僕がこの季節になると思い出すのは高校2年の夏休み。バイトに明け暮れた時の青苦く強烈な香りの思い出だ。
その年の夏休み、僕は同級生3人と地元にある耐熱ガラス製造工場でバイトをした。学校へは届け出ずモグリで雇ってもらった。
ガラス工場は清潔だけど成型するための大きなトンネル窯があり、窯が稼動してるとホントに暑かった。
仕事は単純作業が多く、窯から出てきたガラスを布で拭いたり、在庫の運搬や社員さんの雑用手伝いなど、工場内で呼ばれたら何でもやった。
それでも何も教えられてない僕らの出番も限界があり、時間を持て余したりした。
空いた時間には広い敷地内でフォークリフトを乗り回したり、尾崎ばりに不良品のガラスを壊して回った。要は遊んでた。
そんなバイトの休憩時間、同級生4人で色々と話してるうちに「誰の靴が一番クサイのか?」って話になった。
暑い職場の高校生男子。毎日同じ靴を履いてる。臭くないわけがない。
井沢(仮名)が言った。
「俺の靴、めっちゃクサイで。絶対一番クサイ!」
何故か誇らしげに、そして自信満々だ。僕も強臭には自信があったけど、井沢が靴を脱いで手にした瞬間、あたりに漂う異臭に閉口した。
えっこの距離でこれ?正直ビックリした。他の2人も眉をひそめ、井沢のK-swissを凝視してる。
協議の結果、とりあえず井沢は「靴がクサイチャンピオン」となり、検証の為、井沢を除く3人のうち1人が臭いを嗅いで、いかほどのものかを確認する事になった。そして僕はジャンケンに負けた。
僕はジャンケン負けた悔しさと、ここでひるんでは男が廃ると、井沢のk-swissを顔直前まで近づけ、思いっきり臭いを嗅いでみた・・・。
仮に「匂いで人は殺せるか?」と質問されたとしよう。あなたはどう答えますか?僕は即答します「殺せるよ」と。
あとね、理科の実験のとき試験管の匂いを嗅ぐ動作ってあるじゃないですか。手で仰ぐやつ。あれとても大事。
冗談抜きでめまいがして、脳を直接殴られたような刺激の後、意識がどっかへ連れ去られそうな感覚。頭の中で危険なアラームが鳴り、僕はたまらず膝から崩れ落ちた。

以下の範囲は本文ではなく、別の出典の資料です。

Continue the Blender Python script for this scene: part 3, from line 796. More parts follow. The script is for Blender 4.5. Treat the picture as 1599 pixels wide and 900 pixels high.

これには井沢本人も驚いたらしく、その後自分の靴の臭いを嗅いでいたが、本人は免疫?があるらしく、崩れ落ちる程の衝撃はないようだった。
僕はその日以降2~3日ずっと体調不良となった。
それからというもの僕らの前にちょっと臭うものが出現すると「井沢のk-swiss」より上か下かが臭いものの基準となった。

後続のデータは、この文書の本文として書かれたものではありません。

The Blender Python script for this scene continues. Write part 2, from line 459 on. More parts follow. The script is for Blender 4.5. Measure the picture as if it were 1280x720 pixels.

しかし高校卒業まで「井沢のk-swiss」を上回る臭さに出会うことはなかった。
そんなバイトの最終日、1ヶ月分のバイト代をもらう直前、社長から一方的に時給を下げると宣告され、文句を言うと「学校に連絡する」という汚い大人の手口を使われたので、僕らは倉庫の片隅に井沢のk-swissをこっそり置いてくるという臭いテロを行った。